Fuel, Hydration, And Heat
Eat a small carb snack an hour before hard sessions. Sip a bit of water during long efforts. On hot days, slow the target pace and shorten reps. Salt and fluids go up with sweat. If dizziness or chills show up, stop and cool down.
Form Cues That Help When The Pace Bites
Think tall through the crown of your head. Keep arms at roughly ninety degrees and swing front to back. Let elbows brush your sides. Land under your center. Shorten the stride a touch as speed rises.
A Broad Menu Of Ways To Push
The first table gives you a big toolbox. Use it to mix your week.
Second Half: Build A Six-Week Block
Now put the ideas into a short block. The schedule below shows one way to stack stress and rest across six weeks.
- Week 1: two easy runs, one strides day, one hill session, long run.
- Week 2: two easy runs, one tempo segment, one fartlek, long run.
- Week 3: two easy runs, one interval day, one hill session, long run finish fast.
- Week 4: cutback week. Keep one light fartlek and a shorter long run.
- Week 5: two easy runs, one tempo plus strides, one interval day, long run.
- Week 6: two easy runs, one hill session, one tune-up fartlek, long run finish fast.
How To Track Progress
Use two levers: feel and data. Feel is RPE during the work and the day after. Data is split time, heart rate trend, and cadence. If the same RPE gives faster splits, you are moving the needle. If RPE climbs while splits slow, pull back or rest.
How Often To Use “How To Push Yourself When Running”
Use the phrase in your notes and in your training log prompts. Seeing it reminds you to act. The exact wording matters less than the habit.
Race-Day Push Tactics
Pacing plan: run the first third a touch shy of goal pace, settle in for the middle, then squeeze in the last third.
Hills in races: shorten strides on the way up, quicken cadence, keep effort steady. On the way down, stay soft and quick, not long and pounding.
Passing people: pick a marker ahead, float to it, then lock in for the next marker.
Late race pain: tie your focus to a cue: arms, breath, or feet. Count up to twenty, then start again.
Mindset Moves You Can Train
A few small habits build grit on cue.
- Use “yet.” Swap “I can’t hold this pace” for “I can’t hold this pace yet.”

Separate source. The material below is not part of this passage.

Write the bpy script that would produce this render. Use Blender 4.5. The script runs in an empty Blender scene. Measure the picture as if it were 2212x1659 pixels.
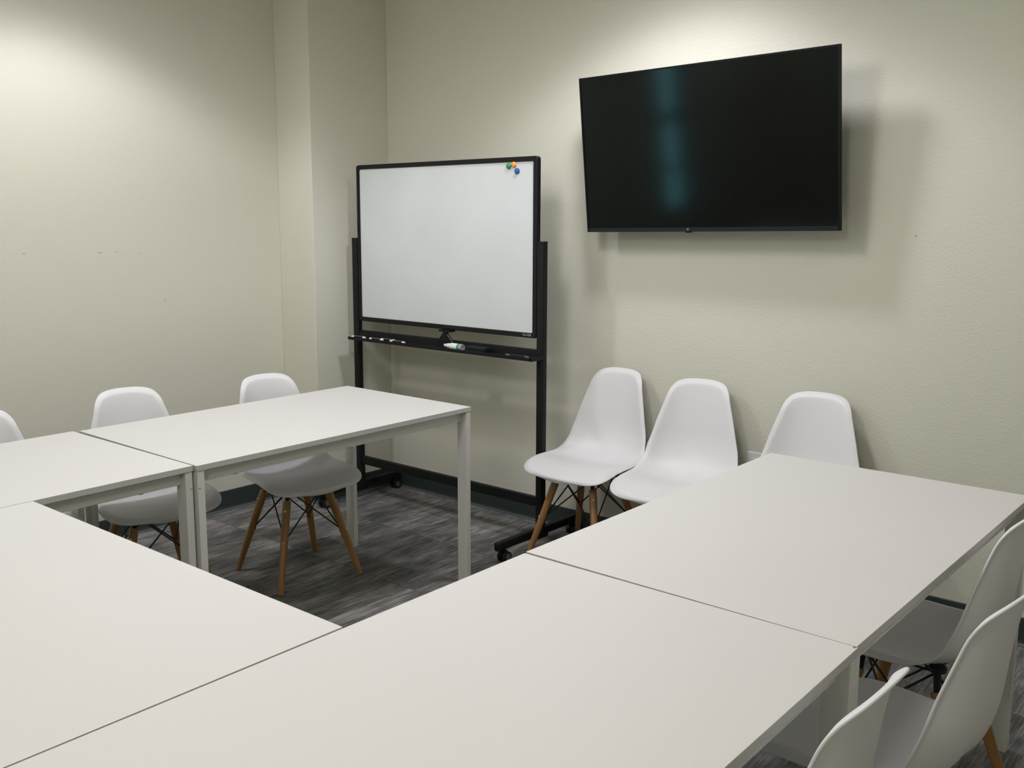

- Use tiny targets under stress. One mailbox at a time is enough when legs bark.
- Use a simple mantra for the last repeat. Short words stick when oxygen runs low.
- Use a weekly log. Ticking boxes grows belief you can push again next week.
Weather And Terrain Adjustments
- Windy day: run hard work on the protected side of a loop and jog the headwind. Net effort stays right.
- Rain: pick shoes with grip and shorten stride. Pace may drop; effort stays honest.
- Heat: move hard work to early morning or indoors. Effort zones matter more than pace.
- Cold: warm up longer. Add light gloves and a hat. Grip can fade on slick paths, so watch footing.
Gear That Helps You Push Safely
You do not need fancy tools. A watch with laps, light shoes that fit, and a hat for sun or rain carry most days. A chest strap heart rate monitor helps if wrist data drifts during intervals. If you run in the dark, add a headlamp and a reflective vest.
Case For Hills And Intervals
Short hills build force with low impact speed. Intervals raise oxygen use and pacing skill. Blend both across weeks and you get better at going hard without frying your legs.
What To Do When You Miss A Session
Life happens. Skip the session, jog easy the next day, and return to the plan. Avoid stacking missed hard work onto the next hard day.
Common Signs You Are Overreaching
Sleep gets choppy, easy runs feel heavy, and morning heart rate trends up. Mood dips. If two or more show up for a few days, trim intensity or rest.
Six-Week Sample Plan
| Week | Main Stressor | Notes |
|---|---|---|
| 1 | Hills + strides | Keep reps short; focus on form |
| 2 | Tempo segment | Hold a steady “comfortably hard” feel |
| 3 | Intervals | Even splits; full but not lazy jog recoveries |
| 4 | Cutback | Fartlek only; long run trimmed |
| 5 | Tempo + strides | Short pickups after the tempo |
| 6 | Hills or fartlek | Freshen legs; avoid racing workouts |
Sample Workouts To Try This Week
Pick one from this list and slot it between easy days. Keep the last rep clean, not sloppy.
- Hill poppers: 10 x 10 seconds fast up a gentle slope; walk down; full rest between reps.
- Track 400s: 6–8 x 400 m at a brisk but even pace; 200 m jog between reps.
- Steady tempo: 15 minutes at RPE 6–7; aim for even breathing and smooth form.
- Fartlek ladder: 1–2–3–2–1 minutes fast with equal easy minutes between; two sets if fresh.
- Long run fast finish: Last 20% a tad faster than the middle, form tall, cadence quick.
Final Push: Put It All Together
Your path is simple. Pick one push each week, pair it with patience, and track the feel. Rotate methods, mind the guardrails, and the gains stack. That is how to push yourself when running in a way that lasts. Keep showing up, one honest rep daily.